NVIDIA is reportedly preparing to make its H200 AI chips for China far more appealing by leaning on a strategy that usually works in any market: aggressive pricing. A new report citing Chinese sources suggests the company plans to keep the China-bound H200 only slightly more expensive than the H20, aiming to remove doubts about demand and position the H200 as a “too good to pass up” upgrade for local AI buyers.
The uncertainty around H200 demand in China has been understandable. Even after U.S. policy changes opened the door for exports, many in the industry questioned whether Chinese firms would prioritize imported chips while accelerating efforts to build a domestic AI hardware and software stack. There was also skepticism because the H200 is based on NVIDIA’s Hopper architecture, which some see as an older generation compared to newer offerings elsewhere. Despite those concerns, the latest reporting indicates NVIDIA expects strong interest and intends to make price the deciding factor.
According to Chinese media reports referenced by analyst Jukan, an 8-chip H200 cluster could be priced around $200,000—roughly in line with what comparable H20 configurations have been selling for. If accurate, that would be a notable move because the H200’s hardware capabilities are a meaningful step up from the H20, particularly in memory capacity and bandwidth, and in broader suitability beyond inference workloads.
On paper, the H200 brings several major advantages. It uses HBM3E memory rather than HBM3, increases memory capacity from roughly 96GB to 141GB (about a 47% jump), and boosts memory bandwidth from around 4.0 TB/s to 4.8 TB/s (roughly 20% higher). It also supports configurations beyond PCIe, including SXM form factors, and offers full NVLink support—important for multi-GPU scaling in large training and high-performance computing environments. The H20, by contrast, is an export-limited variant designed primarily for inference and typically comes with tighter limitations at the system level.

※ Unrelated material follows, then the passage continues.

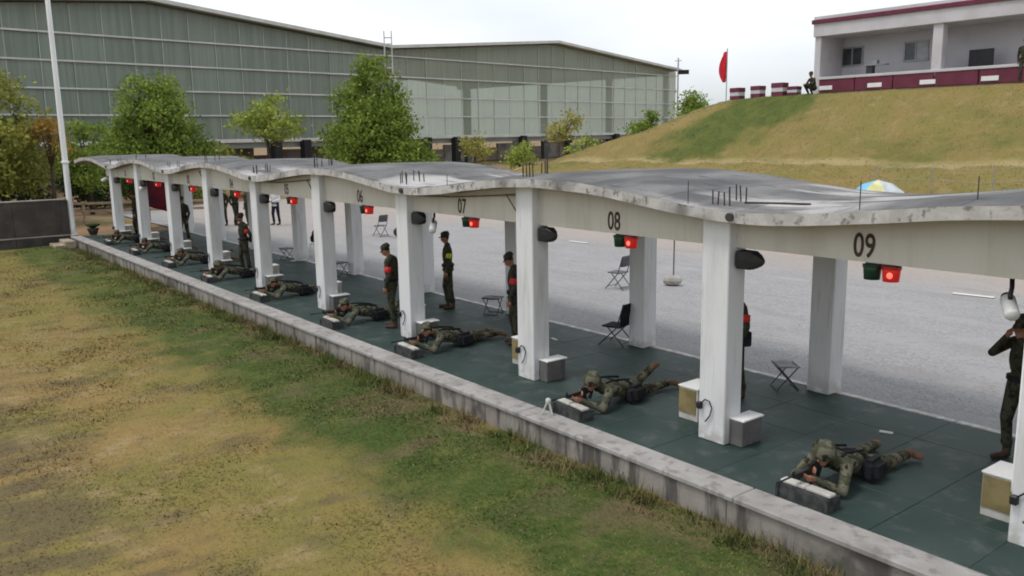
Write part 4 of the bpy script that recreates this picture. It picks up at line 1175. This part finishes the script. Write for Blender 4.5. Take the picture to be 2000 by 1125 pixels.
# parasol just behind the roof
UMX, UMY, UZ = -6.72, 16.2, -.66
um = thing('parasol', 'blue and yellow parasol peeking over the back of the shelter roof', 'parasol', (UMX, UMY, 0))
MB().tube([(0, 0, 0), (0, 0, 3.02 + UZ)], .025, 8).build('pole', 'white_metal', um)
MB().lathe([(.25, 0), (.25, .08), (.05, .12)], n=12).build('foot', 'grey_block', um)
for k in range(8):
    a0, a1 = 2 * math.pi * k / 8, 2 * math.pi * (k + 1) / 8; R_ = .78
    p = lambda a, r, z: (r * math.cos(a), r * math.sin(a), z)
    MB().add([(0, 0, 3.02 + UZ), p(a0, R_ * .55, 2.90 + UZ), p(a1, R_ * .55, 2.90 + UZ), p(a0, R_, 2.64 + UZ), p(a1, R_, 2.64 + UZ), (0, 0, 3.0 + UZ), p(a0, R_ * .55, 2.88 + UZ), p(a1, R_ * .55, 2.88 + UZ), p(a0, R_, 2.62 + UZ), p(a1, R_, 2.62 + UZ)],
             [(0, 1, 2), (1, 3, 4, 2), (5, 7, 6), (6, 7, 9, 8), (3, 8, 9, 4)]).build('gore', ['pale_cloth', 'pale_cloth', 'blue_cloth', 'blue_cloth', 'blue_cloth', 'blue_cloth', 'yellow_cloth', 'pale_cloth'][k], um)
# wire fence along the terrace
wf = thing('wire_fence', 'thin wire fence on posts along the foot of the grassy hill', 'fence', (0, 20.9, 0))
zz = lambda x: float(hill_z(x, 20.9))
for k in range(9):
    x = -9.4 + 2.0 * k; MB().tube([(x, 0, zz(x) - .2), (x, 0, zz(x) + .95)], .018, 6).build('post', 'alu', wf)
for h in (.5, .92): MB().tube([(x, 0, zz(x) + h) for x in np.arange(-9.4, 6.5, 1.2)], .007, 5).build('wire', 'alu', wf)

# ------------------------------------------------------------------ trees
def leaves(cent, size, seed, flat=.0):
    r = np.random.default_rng(seed); n = len(cent)
    a = r.normal(size=(n, 3)); a /= np.linalg.norm(a, axis=1)[:, None]
    b = r.normal(size=(n, 3)); b[:, 2] -= .5; b -= (b * a).sum(1)[:, None] * a; b /= np.linalg.norm(b, axis=1)[:, None]
    c = np.cross(a, b); s = size * r.uniform(.6, 1.35, n)[:, None]
    v = np.stack([cent - b * s * .5, cent + c * s * .30 + a * s * .10, cent + b * s * .5, cent - c * s * .30 + a * s * .10], 1).reshape(-1, 3)
    f = np.arange(n * 4).reshape(-1, 4)
    return v, np.concatenate([f[:, [0, 1, 2]], f[:, [0, 2, 3]]])
def tree(name, label, loc, blobs, mat, nl, size, seed, th, tr=.14, group=None, lean=(0, 0)):
    """blobs: (x, y, z, rx, ry, rz) lobes of the crown"""
    r = np.random.default_rng(seed)
    t = thing(name, label, 'tree' if name.endswith('tree') else 'shrub', loc, 0, group)
    m = MB(); m.tube([(0, 0, -.3), (lean[0] * .4, lean[1] * .4, th * .5), (lean[0], lean[1], th)], [tr * 1.35, tr, tr * .7], 9)
    vol = np.array([b[3] * b[4] * b[5] for b in blobs]) ** .7; vol /= vol.sum()
    cs = []
    for b, w in zip(blobs, vol):
        m.tube([(lean[0], lean[1], th * .9), ((b[0] + lean[0]) / 2, (b[1] + lean[1]) / 2, (b[2] + th) / 2), (b[0] * .9, b[1] * .9, b[2])], [tr * .55, tr * .4, tr * .15], 6)
        nc = max(6, int(nl * w / 26)); d = r.normal(size=(nc, 3)); d /= np.linalg.norm(d, axis=1)[:, None]
        rr = r.uniform(.45, 1.08, nc) ** .6; cc = np.array(b[:3]) + d * rr[:, None] * np.array(b[3:6])
        for c in cc:
            k = int(r.integers(16, 36)); sp = size * r.uniform(.9, 2.0)
            cs.append(c + r.normal(size=(k, 3)) * sp * np.array([1, 1, .62]))
    cent = np.concatenate(cs); cent = cent[cent[:, 2] > .15]
    m.build('trunk', 'bark', t, True)
    v, f = leaves(cent, size, seed + 1)
    link('crown', np_mesh('crown', v, f, mat), t)
    return t
def lobes(h0, h1, rx, n, seed, taper=.6, ex=1.5):
    r = np.random.default_rng(seed); out = []
    for k in range(n):
        v = (k + .5) / n; z = h0 + (h1 - h0) * v; w = rx * (1 - taper * v ** ex)
        a = k * 2.4 + r.uniform(-1.2, 1.2); z += r.uniform(-.35, .35); q = w * r.uniform(.30, .74)
        s = w * r.uniform(.30, .50)
        out.append((q * math.cos(a), q * math.sin(a), z, s, s, s * r.uniform(.7, .95)))
    return out
tree('leafy_tree', 'large bright green conical tree in front of the two halls, tallest of all', (-45.6, 20.6, 0), lobes(1.5, 9.0, 4.5, 42, 5, .80, 1.15), 'leaf_green', 30000, .23, 21, 3.5, .2)
tree('leafy_tree', 'broad round green tree in front of the dark hall left of centre', (-51.0, 7.6, 0), lobes(1.2, 7.6, 4.3, 34, 8, .68, 1.5), 'leaf_green', 26000, .23, 22, 3, .2)
tree('leafy_tree', 'small pale green umbrella-shaped tree between the two large ones', (-53.4, 16.2, 0), lobes(4.2, 6.4, 2.6, 12, 12, .6), 'leaf_light', 3000, .26, 23, 4.2, .12)
tree('shrub', 'low pale shrub below the umbrella-shaped tree', (-51.6, 12.6, 0), lobes(1.2, 3.0, 1.9, 7, 14, .5), 'leaf_olive', 2600, .2, 24, 1.2, .07)
tree('leafy_tree', 'olive green tree at the left frame edge above the boundary wall', (-40.6, -3.0, 0), lobes(2.2, 6.8, 3.5, 20, 15, .45), 'leaf_olive', 14000, .21, 25, 3, .2)
tree('leafy_tree', 'second olive tree at the left frame edge, in front and lower', (-39.0, -5.6, 0), lobes(2.0, 5.8, 2.9, 15, 31, .45), 'leaf_olive', 6500, .26, 35, 3, .2)
tree('leafy_tree', 'small tree with orange and yellow leaves behind the white pole', (-38.8, -0.5, 0), lobes(3.7, 5.0, 1.0, 6, 17, .4), 'leaf_orange', 900, .16, 26, 3, .09)
tree('leafy_tree', 'dark green small tree just right of the white pole', (-44.2, 2.2, 0), lobes(1.5, 5.0, 1.9, 9, 18, .55), 'leaf_green', 3800, .19, 27, 2.2, .1)
for k, (x, y, h, w, sd_) in enumerate([(-43.5, -5.0, 3.2, 2.2, 41), (-46.0, -1.5, 3.4, 2.4, 42), (-48.0, 2.5, 3.0, 2.2, 43), (-43.0, -9.5, 4.0, 2.6, 44), (-47.5, 6.5, 2.6, 2.0, 45)]):
    tree('shrub', ['dark shrub behind the tan canopy at far left', 'dark shrub behind the white pole, lower left', 'dark shrub seen between pole and leftmost pillar', 'dark shrub at the very left frame edge', 'dark shrub behind the first two pillars'][k], (x, y, 0), lobes(.6, h, w, 8, sd_, .35), 'leaf_dark', 4200, .22, sd_ + 100, 1.2, .09, 'dark shrubs at the far left')
tree('leafy_tree', 'sparse drooping yellow-green tree before the pale hall, left one', (-62.0, 40.7, .4), lobes(1.2, 3.4, 2.2, 7, 51, .3), 'leaf_yellow', 1500, .24, 52, 3, .1)
tree('leafy_tree', 'sparse yellow tree before the pale hall, taller right one', (-56.6, 47.6, .4), lobes(3.0, 5.0, 2.1, 7, 53, .4), 'leaf_yellow', 1500, .24, 54, 3.5, .1)
tree('shrub', 'pale green shrub at the left foot of the hill', (-50.3, 37.0, .3), lobes(.8, 2.6, 2.0, 7, 55, .4), 'leaf_light', 1700, .22, 56, 1, .08)
tree('shrub', 'yellow-green shrub right of the sparse yellow tree on the hill foot', (-48.0, 42.5, .8), lobes(.8, 2.6, 1.6, 6, 57, .4), 'leaf_light', 1200, .22, 58, 1, .08)
tree('leafy_tree', 'round green tree behind the hill shoulder right of the pale hall', (-41.4, 49.2, 0), lobes(3.6, 7.0, 2.4, 11, 59, .5), 'leaf_green', 5200, .24, 60, 3, .12)
tree('shrub', 'dark green bush on the hill shoulder below the floodlight', (-44.4, 46.4, 0), lobes(2.2, 5.1, 1.9, 9, 61, .5), 'leaf_green', 3600, .24, 62, 2, .1)

# ------------------------------------------------------------------ grass
def blades(xy, z, h, w, seed, lo=.25, hi=.9):
    """slim bent-over blades, their faces turned to the sky; lo/hi = steepness"""
    r = np.random.default_rng(seed); n = len(xy)
    a = r.uniform(0, 2 * np.pi, n); e = r.uniform(lo, hi, n)
    l = np.stack([np.cos(a), np.sin(a)], 1); d = np.stack([-l[:, 1], l[:, 0], 0 * a], 1)
    b = np.stack([xy[:, 0], xy[:, 1], z - .004], 1); t = b + np.stack([l[:, 0] * h * np.cos(e), l[:, 1] * h * np.cos(e), h * np.sin(e)], 1)
    v = np.stack([b + d * w, b - d * w, t], 1).reshape(-1, 3)
    return v, np.arange(n * 3).reshape(-1, 3)
def lawn_grass():
    r = np.random.default_rng(77); V = []; F = []; o = 0
    # short turf, denser near the camera
    n = 300000; x = -32.5 + 36.5 * r.random(n) ** .75; y = -1.22 - 9.0 * r.random(n) ** 1.15
    keep = vnoise(x * 1.3 + 100, y * 1.3 + 100, 12) * .7 + r.random(n) * .6 > .30; x, y = x[keep], y[keep]
    h = r.uniform(.02, .06, len(x)) * (.5 + 1.5 * vnoise(x * 1.4 + 200, y * 1.4 + 200, 3) ** 2); v, f = blades(np.stack([x, y], 1), lawn_z(x, y), h, .004 + .0005 * np.hypot(x - 6.8, y + 8.3)[:, None], 1, .05, .7)
    V.append(v); F.append(f + o); o += len(v)
    return V, F
V, F = lawn_grass()
tag(link('turf', np_mesh('turf', np.concatenate(V), np.concatenate(F), 'lawn')), 'short patchy green and straw coloured turf covering the lawn', 'grass', kind='stuff')
r = np.random.default_rng(78)
cx = r.uniform(-32, 4, 520); cy = -1.22 - np.abs(r.normal(0, .22, 520)); V = []; F = []; o = 0
k = 26; x = np.repeat(cx, k) + r.normal(0, .08, 520 * k); y = np.minimum(np.repeat(cy, k) + r.normal(0, .08, 520 * k), -1.19)
h = np.repeat(.05 + .30 * r.random(520) ** 2.2, k) * r.uniform(.5, 1.1, 520 * k)
v, f = blades(np.stack([x, y], 1), lawn_z(x, y), h, np.full((len(x), 1), .008), 2, .5, 1.25)
tag(link('weeds', np_mesh('weeds', v, f, 'lawn')), 'taller tufts of weeds along the foot of the kerb', 'grass', kind='stuff')
n = 60000; x = r.uniform(-50, -4, n); y = 19.5 + 10.0 * r.random(n); z = hill_z(x, y)
v, f = blades(np.stack([x, y], 1), z, r.uniform(.03, .08, n), np.full((n, 1), .010), 3, .7, 1.4)
tag(link('hill_turf', np_mesh('hill_turf', v, f, 'hill_grass')), 'dry yellow and green grass covering the hillside', 'grass', kind='stuff')
# loose stones on the lawn near the kerb and on the yard
n = 5000; x = r.uniform(-30, 8, n); y = 3.3 + 12 * r.random(n) ** 1.3
s = r.uniform(.008, .022, n); a = r.uniform(0, 6.28, n)
base = np.array([[1, 0, 0], [-.5, .87, 0], [-.5, -.87, 0], [.1, .05, .8]])
v = np.stack([np.stack([x + s * (b[0] * np.cos(a) - b[1] * np.sin(a)), y + s * (b[0] * np.sin(a) + b[1] * np.cos(a)), -.012 + s * b[2] + 0 * x], 1) for b in base], 1).reshape(-1, 3)
q = np.arange(n)[:, None] * 4
f = np.concatenate([q + [[0, 1, 3]], q + [[1, 2, 3]], q + [[2, 0, 3]]])
tag(link('loose_gravel', np_mesh('loose_gravel', v, f, 'pebble')), 'loose grey pebbles scattered over the gravel yard', 'gravel', kind='stuff')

Some estimates in the report suggest performance gains could be dramatic in certain scenarios, even claiming improvements of more than six times—although real-world results will depend on the workload, software stack, system design, and the specific constraints of any China-compliant configurations. Still, even a smaller uplift would be substantial if pricing remains close to H20 levels.
Timing is also a key part of the story. The report claims NVIDIA could ship an initial batch of H200 chips to China by mid-February, assuming U.S. regulatory approval proceeds as expected. Separately, another report indicates that major Chinese tech companies—including Alibaba, Tencent, and ByteDance—are preparing for a major infrastructure buildout now that access to stronger compliant accelerators may be improving. The spending figure being discussed is significant: up to $31 billion in AI infrastructure investment, largely centered on compliant hardware from NVIDIA and AMD.
The bigger takeaway is that demand fundamentals in China haven’t changed as much as some expected. Training and operating large-scale AI systems still requires enormous compute density and mature software support, and NVIDIA remains the most established supplier in both hardware performance and developer ecosystem. While domestic alternatives are advancing, they continue to face obstacles such as manufacturing capacity constraints and less developed software platforms. For Chinese cloud providers, hyperscalers, and AI labs trying to stay competitive, access to capable accelerators still matters—and price-performance can quickly outweigh concerns about whether a chip generation is “new enough.”
If NVIDIA can truly deliver H200-class capability at only a modest premium over the H20, it could reshape purchasing decisions across China’s AI sector and trigger a new wave of data center upgrades focused on compliant, high-throughput GPU clusters.